Socrates is clearly very happy with the fact that Theaitetos is made dizzy, because the ground he was standing on, which he thought was so firm--with all its hard objects, facts, perceptions, and appearances--is moving under him. And Theaitetos has had the honesty to say, I don't know what ground I'm standing on now, and I feel dizzy. Socrates says, good; now we're getting somewhere.

At this point in the dialogue something very interesting occurs. Theodoros, the astronomer, who had introduced Theaitetos to Socrates, cannot control himself any longer, and he blurts out to Socrates: "Hurry up and tell us if the conclusion is wrong." Socrates replies sharply:

Socrates: A fine thing, to treat me like a kind of sack full of arguments. . . . You do not understand my method: the arguments never come from me, but always from the person with whom I am talking. . . . So now, I shall put forward no explanation of my own, but try to extract it from our friend here.

Theodoros [chastised]: That is the better way, Socrates; go ahead.

So Socrates proceeds with the next round of inquiry with Theaitetos. He notes that they have discovered, and agreed, that perception is not knowledge. We don't yet know what it is, but we sure know what it is not. It is not perception. So let me ask you a further question, Socrates says, with regard to our senses--sight, hearing, etc. Does man perceive with his senses, or through his senses? In other words, is it the sensory perceptive apparatus which gives you information or knowledge of what is going on, or is there something else which is coordinating all the information, and that you are using your senses and only perceiving through them?

At that point, Theaitetos has a second flash of insight:

Theaitetos: You want me to tell you through what bodily organs our mind perceives these. Am I right?

Socrates: You follow me exactly, Theaitetos; that is just what I am asking.

Theaitetos: Really, Socrates, I haven't an idea, except that there is no special organ for apprehending these things, as there is for apprehending color, sound, etc. I am quite sure that the mind in itself is its own organ for viewing what is common to all things.

Socrates: Why Theaitetos, you are handsome after all, not ugly as Theodoros described you. For in debate, "handsome is that handsome speaks." That is a charming discovery!

Recall Theaitetos's first discovery, where he was looking for that which is common to all objects of knowledge, a single concept which summarizes all the specific bits of information. And here, with his second breakthrough, he has discovered that mind itself is its own agency for viewing that which is common to all things. Also note the interplay between Socrates and Theaitetos, when Theaitetos is really thinking. Socrates doesn't really care about the specific idea or proposal Theaitetos comes up with. Every one may turn out to be mistaken. But the way his mind is working is what Socrates is most concerned with. And he refers back to the original teasing about how Theaitetos is supposedly ugly, just like Socrates, and he says: no, you are really very handsome, "for in debate, handsome is as handsome speaks. That is a charming discovery."

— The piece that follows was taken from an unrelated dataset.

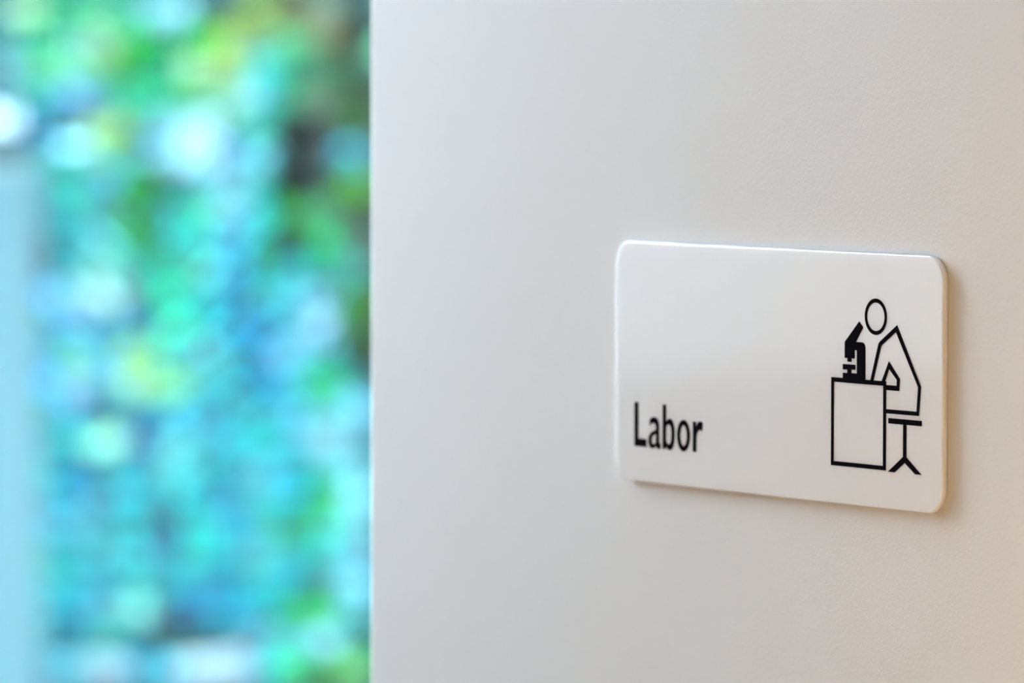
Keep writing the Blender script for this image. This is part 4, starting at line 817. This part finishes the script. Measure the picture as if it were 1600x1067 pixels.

(Parenthetically, to go from the sublime to the ridiculous for a moment, compare this insight to the idiotic, degrading, disgusting movie "Forrest Gump," this glorification of stupidity as the supposed essence of the American identity, with its witless refrain: "stupid is as stupid does.")

So that is Theaitetos's second discovery: that mind is the only organ in the body capable of true unity. Socrates then insists that Theaitetos provide a new definition of knowledge, since it is not perception. Theaitetos triumphally proclaims: Clearly, knowledge is "true judgment," in other words, that there is a mental process of judgment involved in forming a concept out of mere perceptions.

Socrates then proceeds to pick this definition apart, as well. What if you happen on a truthful statement by pure coincidence? Is that really knowledge, or just a lucky guess? Theaitetos, getting the hang of things, quickly concedes: Okay, Socrates, I admit that "true judgment" is not a sufficient definition of knowledge. And so he takes another stab at it: knowledge is "true judgment with an account," or explanation.

Again Socrates elaborates the paradoxes. If you simply make up a a list of true judgments, each with its own explanation, can this be called knowledge? Even an exhaustive, or infinite, such list of specific truths fails the test of true knowledge. It is like the difference between a collection of notes or sounds, and actual music, Socrates suggests.

Socrates then offers Theaitetos the following concluding insight, which is Plato's actual theory of knowledge, as nothing other than the mental activity of continuing self-correction and discovery:

Socrates: I wonder whether your description of the thought-process agrees with mine?

Theaitetos: How do you describe it?

Socrates: As a discourse that the mind carries on with itself about any subject it has under consideration. . . . I have an idea that when the mind is thinking, it is simply conversing with itself, asking and answering questions, and affirming or denying. . . . I therefore describe thinking as discourse, and judgment as a statement expressed, not aloud to someone else, but in silence to oneself. What do you say?

Theaitetos: I agree. . . .

Socrates: Therefore, Theaitetos, neither perception nor true belief, nor an account coupled with true belief can be knowledge. . . . [You must have] the good sense not to imagine you know what you don't know. That much and no more my art can accomplish.

We have reviewed the issue of cognition, in children in particular, from the Classical period of Greece, because I believe that this is at the very heart of what is required to truly defend the nation-state from its ongoing disintegration. And it is what the oligarchy is really out to destroy. Sure, they have to get rid of its attributes: national currencies, the military, territorial integrity. But what they are really trying to destroy is this quality of thinking like children, of excitement at new discoveries, and of not being attached to any particular old beliefs. This is what they are trying to kill.

And I believe that we have to take the Menos of this world, the chop-logic blockheads, and turn them, in effect, into slave-boys making new discovers. In that sense, I am confident that saving the nation-state is, in fact, child's play.